Definitely. Most of my rep is from Prolog answers. I can spend an hour on a lengthy, detailed answer, and the best I can hope for is <4 votes and (maybe) an acceptance. Average return on an answer is probably 20 rep. OTOH, if I squeak a Haskell answer in, average is more like 50-100 rep because there's simply a lot more eyes on Haskell answers. At the same time, this means while there's a good hour or two window between a Prolog question being asked, it's more like 2 minutes for a Haskell question. The community is just really good like that. So there's a limiting factor problem there. Competition for MySQL and Postgres answers is also really high so you have to be really fast with your answering, but all my "greatest hits" were in Postgres.

Question-askers benefit the most from this competitiveness, but without a niche it would be really hard to break in. For a little while it seemed like people were starting to treat S.O. activity as a test of your virtue or capabilities as a programmer. Today it seems absurd to judge someone for not having an account. It's just too hard to get started.

Interesting, you talk about the competition, breaking in, monitoring unanswered questions so you can answer first, etc... - What's the motivation behind it?

I guess it is not just contributing to the common knowledge, but maybe to show off your profile to potential employers or similar?

For me, I just like being helpful. The rep is nice too. Stupid internet points are pretty motivational, but I also review edits, and you don't get any rep for that. I would be flattered if an employer had noticed me on there, but I don't think it's likely to happen. I've been active on SO for longer than I've been active here, but I have gotten many friendly recruitment emails from here and none from there.

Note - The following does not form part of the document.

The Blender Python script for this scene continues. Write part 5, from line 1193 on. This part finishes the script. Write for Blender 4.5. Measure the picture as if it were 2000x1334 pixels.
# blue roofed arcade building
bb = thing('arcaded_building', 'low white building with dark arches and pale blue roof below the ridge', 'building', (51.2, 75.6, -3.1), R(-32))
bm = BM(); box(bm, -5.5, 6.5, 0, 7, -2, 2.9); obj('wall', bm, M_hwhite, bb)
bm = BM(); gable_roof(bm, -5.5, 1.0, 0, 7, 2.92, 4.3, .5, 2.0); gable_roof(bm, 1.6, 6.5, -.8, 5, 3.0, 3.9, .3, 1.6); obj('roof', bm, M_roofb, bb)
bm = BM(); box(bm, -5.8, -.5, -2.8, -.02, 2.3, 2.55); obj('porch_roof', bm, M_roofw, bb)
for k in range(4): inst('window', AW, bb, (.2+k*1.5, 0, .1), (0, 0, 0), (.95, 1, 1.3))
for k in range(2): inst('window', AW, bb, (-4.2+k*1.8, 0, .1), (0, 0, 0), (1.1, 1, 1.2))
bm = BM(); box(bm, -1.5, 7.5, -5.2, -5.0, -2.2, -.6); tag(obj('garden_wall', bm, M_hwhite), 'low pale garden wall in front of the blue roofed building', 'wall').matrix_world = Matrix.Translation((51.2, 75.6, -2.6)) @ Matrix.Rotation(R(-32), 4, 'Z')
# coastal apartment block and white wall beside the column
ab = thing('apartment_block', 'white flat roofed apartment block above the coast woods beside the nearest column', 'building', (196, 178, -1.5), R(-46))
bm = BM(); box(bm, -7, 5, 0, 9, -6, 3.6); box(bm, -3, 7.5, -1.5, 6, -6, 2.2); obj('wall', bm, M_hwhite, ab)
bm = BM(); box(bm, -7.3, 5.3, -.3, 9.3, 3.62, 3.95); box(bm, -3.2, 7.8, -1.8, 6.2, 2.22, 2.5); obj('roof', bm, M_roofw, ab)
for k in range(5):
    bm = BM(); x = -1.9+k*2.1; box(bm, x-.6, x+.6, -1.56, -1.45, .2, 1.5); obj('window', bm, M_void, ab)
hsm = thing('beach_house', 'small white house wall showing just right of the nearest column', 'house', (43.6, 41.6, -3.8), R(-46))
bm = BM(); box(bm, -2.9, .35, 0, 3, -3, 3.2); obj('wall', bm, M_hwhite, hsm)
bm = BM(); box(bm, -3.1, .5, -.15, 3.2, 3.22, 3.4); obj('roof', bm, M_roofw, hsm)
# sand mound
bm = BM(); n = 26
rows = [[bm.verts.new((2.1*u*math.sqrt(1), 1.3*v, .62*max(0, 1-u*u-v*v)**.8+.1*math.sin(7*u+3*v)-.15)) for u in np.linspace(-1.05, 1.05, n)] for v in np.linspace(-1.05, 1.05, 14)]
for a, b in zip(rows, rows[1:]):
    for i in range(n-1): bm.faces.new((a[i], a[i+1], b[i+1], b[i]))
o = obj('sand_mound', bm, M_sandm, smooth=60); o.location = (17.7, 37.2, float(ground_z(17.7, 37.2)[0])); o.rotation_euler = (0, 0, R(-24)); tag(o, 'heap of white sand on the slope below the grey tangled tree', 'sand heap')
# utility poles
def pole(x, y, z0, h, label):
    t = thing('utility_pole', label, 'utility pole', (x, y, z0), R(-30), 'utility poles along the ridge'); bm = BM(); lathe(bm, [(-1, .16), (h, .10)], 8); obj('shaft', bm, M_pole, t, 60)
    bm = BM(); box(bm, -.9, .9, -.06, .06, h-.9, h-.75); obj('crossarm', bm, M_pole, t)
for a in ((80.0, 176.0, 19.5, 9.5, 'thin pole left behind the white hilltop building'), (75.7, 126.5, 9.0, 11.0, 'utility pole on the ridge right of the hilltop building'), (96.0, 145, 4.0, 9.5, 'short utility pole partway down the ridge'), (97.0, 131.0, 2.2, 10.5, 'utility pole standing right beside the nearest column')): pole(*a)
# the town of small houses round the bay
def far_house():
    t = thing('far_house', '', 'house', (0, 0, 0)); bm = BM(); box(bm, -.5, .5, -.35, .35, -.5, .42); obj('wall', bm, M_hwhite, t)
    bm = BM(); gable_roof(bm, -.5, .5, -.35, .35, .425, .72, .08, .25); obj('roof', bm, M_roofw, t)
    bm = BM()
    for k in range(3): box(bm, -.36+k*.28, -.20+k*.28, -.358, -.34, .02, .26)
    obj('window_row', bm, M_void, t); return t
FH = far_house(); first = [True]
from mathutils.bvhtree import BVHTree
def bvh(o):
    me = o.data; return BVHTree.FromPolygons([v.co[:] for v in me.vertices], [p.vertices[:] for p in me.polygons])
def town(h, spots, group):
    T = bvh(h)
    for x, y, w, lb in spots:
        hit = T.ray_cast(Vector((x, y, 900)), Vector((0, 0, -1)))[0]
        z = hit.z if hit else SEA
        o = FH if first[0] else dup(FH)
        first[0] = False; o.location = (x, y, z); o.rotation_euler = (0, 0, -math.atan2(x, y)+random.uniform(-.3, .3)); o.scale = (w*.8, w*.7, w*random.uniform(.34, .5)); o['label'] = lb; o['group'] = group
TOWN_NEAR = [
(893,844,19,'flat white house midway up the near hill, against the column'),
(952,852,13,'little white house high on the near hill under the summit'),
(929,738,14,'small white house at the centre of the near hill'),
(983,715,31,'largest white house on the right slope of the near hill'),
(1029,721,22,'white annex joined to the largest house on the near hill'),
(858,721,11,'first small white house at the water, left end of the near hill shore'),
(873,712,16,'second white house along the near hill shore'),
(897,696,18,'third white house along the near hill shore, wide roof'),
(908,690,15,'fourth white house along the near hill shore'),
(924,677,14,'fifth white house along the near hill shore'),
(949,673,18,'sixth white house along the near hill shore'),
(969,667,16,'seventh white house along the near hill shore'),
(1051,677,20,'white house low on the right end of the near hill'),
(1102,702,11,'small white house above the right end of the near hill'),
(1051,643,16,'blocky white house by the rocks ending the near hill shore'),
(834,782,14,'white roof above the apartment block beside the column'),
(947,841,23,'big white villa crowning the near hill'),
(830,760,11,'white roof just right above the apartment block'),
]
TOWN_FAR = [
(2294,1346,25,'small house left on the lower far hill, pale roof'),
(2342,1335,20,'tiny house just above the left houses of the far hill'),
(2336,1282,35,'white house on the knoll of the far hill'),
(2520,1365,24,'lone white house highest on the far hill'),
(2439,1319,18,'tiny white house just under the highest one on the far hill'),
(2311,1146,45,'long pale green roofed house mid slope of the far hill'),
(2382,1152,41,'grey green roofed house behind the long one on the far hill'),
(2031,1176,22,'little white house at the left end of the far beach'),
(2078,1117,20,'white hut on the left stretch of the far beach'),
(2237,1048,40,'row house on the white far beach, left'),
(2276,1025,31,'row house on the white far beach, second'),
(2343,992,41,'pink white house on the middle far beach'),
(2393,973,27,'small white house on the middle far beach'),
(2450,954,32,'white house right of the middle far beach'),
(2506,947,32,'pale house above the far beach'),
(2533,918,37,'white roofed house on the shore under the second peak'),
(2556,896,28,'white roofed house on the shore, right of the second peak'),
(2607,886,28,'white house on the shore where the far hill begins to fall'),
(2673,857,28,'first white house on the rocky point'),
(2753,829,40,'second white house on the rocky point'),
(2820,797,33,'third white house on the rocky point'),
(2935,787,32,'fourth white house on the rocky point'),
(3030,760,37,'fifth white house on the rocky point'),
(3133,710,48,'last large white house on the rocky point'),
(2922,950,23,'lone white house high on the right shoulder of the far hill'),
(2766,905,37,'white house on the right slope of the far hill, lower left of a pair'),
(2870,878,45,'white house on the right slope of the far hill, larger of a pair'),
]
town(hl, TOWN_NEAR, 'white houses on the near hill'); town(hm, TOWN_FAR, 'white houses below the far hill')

Prolog is an extremely small niche. Most of the questions are pretty basic and from students. I don't like seeing students being told odd things about Prolog, with a dismissive air of "Prolog makes no sense, you just have to feed it this nonsense to make it go." So another part of my motivation is to keep this sad religion alive and inviting. Haskell has a much larger community of people working very hard to make it inviting.

The hiring angle probably works better for other niches. Every Java EE question is answered by BalusC. I imagine that pays dividends for his consulting: he's the most helpful guy in that area and I'd hire him in a second if I were in charge of that kind of thing.

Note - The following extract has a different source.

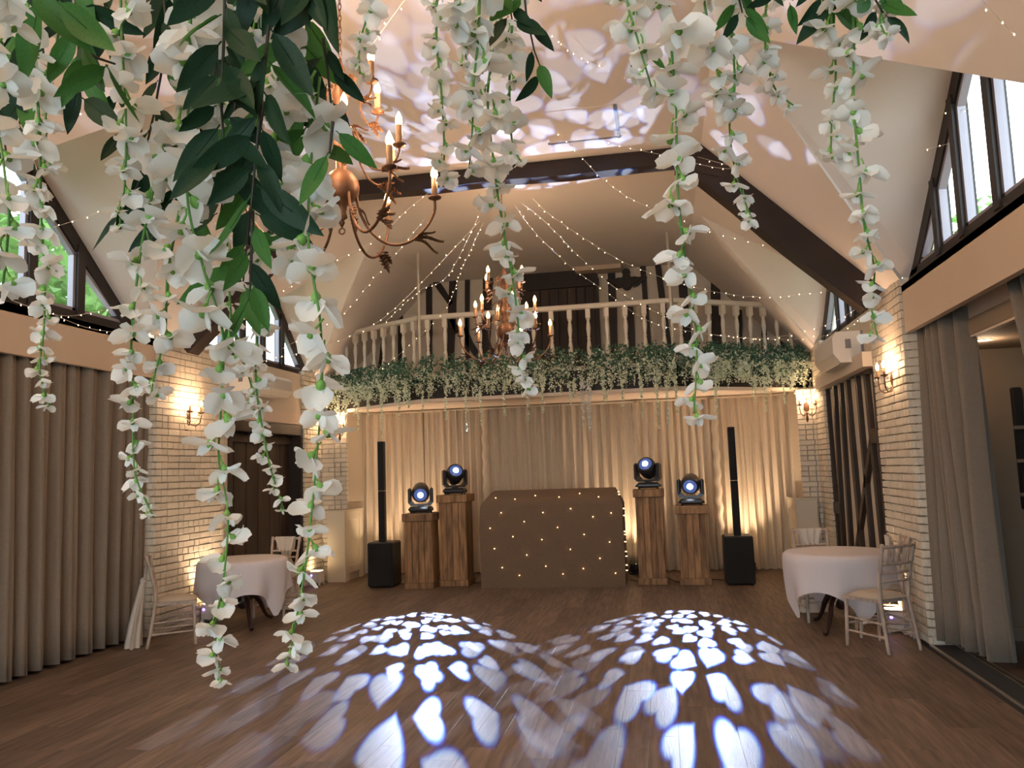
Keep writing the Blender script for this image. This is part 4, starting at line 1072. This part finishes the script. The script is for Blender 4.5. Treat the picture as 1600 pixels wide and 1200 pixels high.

My last two job offers came from people who had checked out my SO answers among other things.
Wow, I feel so disproven.
> it's more like 2 minutes for a Haskell question

My experience: it is still possible to come in an hour and beat the quick answers, although I agree with the other comments about the rep being somewhat unpredictable.

it's got harder for everyone. i'm over 10k and mine isn't going up quickly any more. there are fewer interesting questions (partly because many have been asked, but also because the sites have fragmented and the policing is more strict) and more competition answering.

i'm less sure, but i think answers are getting worse too. it feels like the smarter people have disappeared.

I don't get much rep for answers. I get it for asking the right questions. My rep still isn't fantastic (a few hundred), but it's good enough to give a bounty when I need it.
If you are looking for something, and find older questions, try creating an updated answer for something, or even re-visiting your old answers. A lot of time an answer can change over time, new frameworks/tools etc... about half of my points come from the graveyard.
Try giving more general, more in-depth answers. Such answers, if correct, get dug up by search and keep bringing upvotes months, or even years, after having been written.
I don't get much rep for answers because usually someone else has already given a better answer than I'm able to give. I'm just saying you don't actually have to know anything to get rep. You can get it for asking good questions too. (But first search to check if someone else has already asked the same thing.)